◆ Your goal:
Write out the listing exactly as it is given.

◆ Source material:
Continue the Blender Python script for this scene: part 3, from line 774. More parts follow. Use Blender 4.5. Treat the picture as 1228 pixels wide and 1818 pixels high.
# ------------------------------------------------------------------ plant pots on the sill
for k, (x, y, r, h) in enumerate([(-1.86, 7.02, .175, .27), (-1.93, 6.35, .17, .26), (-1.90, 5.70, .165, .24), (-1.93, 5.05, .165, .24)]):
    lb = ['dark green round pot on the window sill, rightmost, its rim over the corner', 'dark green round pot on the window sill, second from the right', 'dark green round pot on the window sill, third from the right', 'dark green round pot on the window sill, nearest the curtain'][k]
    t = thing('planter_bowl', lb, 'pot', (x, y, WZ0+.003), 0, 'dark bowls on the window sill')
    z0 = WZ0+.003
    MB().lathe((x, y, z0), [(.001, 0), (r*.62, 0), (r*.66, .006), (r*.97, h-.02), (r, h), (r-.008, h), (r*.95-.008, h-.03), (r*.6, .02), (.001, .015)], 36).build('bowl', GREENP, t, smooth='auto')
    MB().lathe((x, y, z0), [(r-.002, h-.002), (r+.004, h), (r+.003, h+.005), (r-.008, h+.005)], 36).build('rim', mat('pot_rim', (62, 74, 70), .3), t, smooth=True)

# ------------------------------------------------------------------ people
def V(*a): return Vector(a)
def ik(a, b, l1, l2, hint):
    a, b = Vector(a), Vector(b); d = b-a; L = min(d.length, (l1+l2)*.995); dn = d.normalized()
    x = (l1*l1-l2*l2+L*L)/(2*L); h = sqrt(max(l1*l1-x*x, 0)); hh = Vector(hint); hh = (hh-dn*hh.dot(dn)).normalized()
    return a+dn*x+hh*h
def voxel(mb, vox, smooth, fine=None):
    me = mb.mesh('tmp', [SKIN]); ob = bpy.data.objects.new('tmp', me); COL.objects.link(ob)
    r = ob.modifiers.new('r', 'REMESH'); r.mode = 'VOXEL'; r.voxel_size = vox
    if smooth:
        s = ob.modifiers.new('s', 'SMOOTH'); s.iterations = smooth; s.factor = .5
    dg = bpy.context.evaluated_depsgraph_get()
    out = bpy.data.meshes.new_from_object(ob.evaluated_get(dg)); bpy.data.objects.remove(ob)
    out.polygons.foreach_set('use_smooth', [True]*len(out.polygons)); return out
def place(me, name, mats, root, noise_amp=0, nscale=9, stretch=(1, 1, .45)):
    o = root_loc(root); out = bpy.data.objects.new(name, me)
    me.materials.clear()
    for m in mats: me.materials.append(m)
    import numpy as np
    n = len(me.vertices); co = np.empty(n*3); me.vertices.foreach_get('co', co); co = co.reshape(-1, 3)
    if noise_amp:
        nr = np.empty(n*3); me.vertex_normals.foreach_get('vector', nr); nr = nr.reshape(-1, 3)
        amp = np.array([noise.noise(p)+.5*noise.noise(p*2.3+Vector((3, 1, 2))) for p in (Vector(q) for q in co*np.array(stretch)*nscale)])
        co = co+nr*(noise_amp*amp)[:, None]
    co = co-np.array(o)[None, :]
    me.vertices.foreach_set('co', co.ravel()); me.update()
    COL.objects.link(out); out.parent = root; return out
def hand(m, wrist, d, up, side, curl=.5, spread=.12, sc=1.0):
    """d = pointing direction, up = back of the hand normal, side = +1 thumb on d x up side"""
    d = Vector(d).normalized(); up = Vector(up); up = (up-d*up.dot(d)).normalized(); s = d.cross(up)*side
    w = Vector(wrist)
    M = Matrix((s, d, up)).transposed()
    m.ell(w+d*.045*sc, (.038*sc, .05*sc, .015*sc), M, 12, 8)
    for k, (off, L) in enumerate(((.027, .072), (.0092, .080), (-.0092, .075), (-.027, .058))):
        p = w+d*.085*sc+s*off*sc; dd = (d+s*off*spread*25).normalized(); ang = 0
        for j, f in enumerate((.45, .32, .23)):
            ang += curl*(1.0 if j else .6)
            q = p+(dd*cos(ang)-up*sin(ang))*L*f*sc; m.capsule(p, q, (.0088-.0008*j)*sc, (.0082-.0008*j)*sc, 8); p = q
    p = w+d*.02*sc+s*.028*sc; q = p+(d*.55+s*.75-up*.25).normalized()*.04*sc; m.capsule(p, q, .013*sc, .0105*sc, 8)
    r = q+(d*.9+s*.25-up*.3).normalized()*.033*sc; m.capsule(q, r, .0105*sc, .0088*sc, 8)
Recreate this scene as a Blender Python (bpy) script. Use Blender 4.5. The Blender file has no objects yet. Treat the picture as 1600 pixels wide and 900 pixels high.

◆ Exercise answer:
Continue the Blender Python script for this scene: part 3, from line 774. More parts follow. Use Blender 4.5. Treat the picture as 1228 pixels wide and 1818 pixels high.
# ------------------------------------------------------------------ plant pots on the sill
for k, (x, y, r, h) in enumerate([(-1.86, 7.02, .175, .27), (-1.93, 6.35, .17, .26), (-1.90, 5.70, .165, .24), (-1.93, 5.05, .165, .24)]):
    lb = ['dark green round pot on the window sill, rightmost, its rim over the corner', 'dark green round pot on the window sill, second from the right', 'dark green round pot on the window sill, third from the right', 'dark green round pot on the window sill, nearest the curtain'][k]
    t = thing('planter_bowl', lb, 'pot', (x, y, WZ0+.003), 0, 'dark bowls on the window sill')
    z0 = WZ0+.003
    MB().lathe((x, y, z0), [(.001, 0), (r*.62, 0), (r*.66, .006), (r*.97, h-.02), (r, h), (r-.008, h), (r*.95-.008, h-.03), (r*.6, .02), (.001, .015)], 36).build('bowl', GREENP, t, smooth='auto')
    MB().lathe((x, y, z0), [(r-.002, h-.002), (r+.004, h), (r+.003, h+.005), (r-.008, h+.005)], 36).build('rim', mat('pot_rim', (62, 74, 70), .3), t, smooth=True)

# ------------------------------------------------------------------ people
def V(*a): return Vector(a)
def ik(a, b, l1, l2, hint):
    a, b = Vector(a), Vector(b); d = b-a; L = min(d.length, (l1+l2)*.995); dn = d.normalized()
    x = (l1*l1-l2*l2+L*L)/(2*L); h = sqrt(max(l1*l1-x*x, 0)); hh = Vector(hint); hh = (hh-dn*hh.dot(dn)).normalized()
    return a+dn*x+hh*h
def voxel(mb, vox, smooth, fine=None):
    me = mb.mesh('tmp', [SKIN]); ob = bpy.data.objects.new('tmp', me); COL.objects.link(ob)
    r = ob.modifiers.new('r', 'REMESH'); r.mode = 'VOXEL'; r.voxel_size = vox
    if smooth:
        s = ob.modifiers.new('s', 'SMOOTH'); s.iterations = smooth; s.factor = .5
    dg = bpy.context.evaluated_depsgraph_get()
    out = bpy.data.meshes.new_from_object(ob.evaluated_get(dg)); bpy.data.objects.remove(ob)
    out.polygons.foreach_set('use_smooth', [True]*len(out.polygons)); return out
def place(me, name, mats, root, noise_amp=0, nscale=9, stretch=(1, 1, .45)):
    o = root_loc(root); out = bpy.data.objects.new(name, me)
    me.materials.clear()
    for m in mats: me.materials.append(m)
    import numpy as np
    n = len(me.vertices); co = np.empty(n*3); me.vertices.foreach_get('co', co); co = co.reshape(-1, 3)
    if noise_amp:
        nr = np.empty(n*3); me.vertex_normals.foreach_get('vector', nr); nr = nr.reshape(-1, 3)
        amp = np.array([noise.noise(p)+.5*noise.noise(p*2.3+Vector((3, 1, 2))) for p in (Vector(q) for q in co*np.array(stretch)*nscale)])
        co = co+nr*(noise_amp*amp)[:, None]
    co = co-np.array(o)[None, :]
    me.vertices.foreach_set('co', co.ravel()); me.update()
    COL.objects.link(out); out.parent = root; return out
def hand(m, wrist, d, up, side, curl=.5, spread=.12, sc=1.0):
    """d = pointing direction, up = back of the hand normal, side = +1 thumb on d x up side"""
    d = Vector(d).normalized(); up = Vector(up); up = (up-d*up.dot(d)).normalized(); s = d.cross(up)*side
    w = Vector(wrist)
    M = Matrix((s, d, up)).transposed()
    m.ell(w+d*.045*sc, (.038*sc, .05*sc, .015*sc), M, 12, 8)
    for k, (off, L) in enumerate(((.027, .072), (.0092, .080), (-.0092, .075), (-.027, .058))):
        p = w+d*.085*sc+s*off*sc; dd = (d+s*off*spread*25).normalized(); ang = 0
        for j, f in enumerate((.45, .32, .23)):
            ang += curl*(1.0 if j else .6)
            q = p+(dd*cos(ang)-up*sin(ang))*L*f*sc; m.capsule(p, q, (.0088-.0008*j)*sc, (.0082-.0008*j)*sc, 8); p = q
    p = w+d*.02*sc+s*.028*sc; q = p+(d*.55+s*.75-up*.25).normalized()*.04*sc; m.capsule(p, q, .013*sc, .0105*sc, 8)
    r = q+(d*.9+s*.25-up*.3).normalized()*.033*sc; m.capsule(q, r, .0105*sc, .0088*sc, 8)
Recreate this scene as a Blender Python (bpy) script. Use Blender 4.5. The Blender file has no objects yet. Treat the picture as 1600 pixels wide and 900 pixels high.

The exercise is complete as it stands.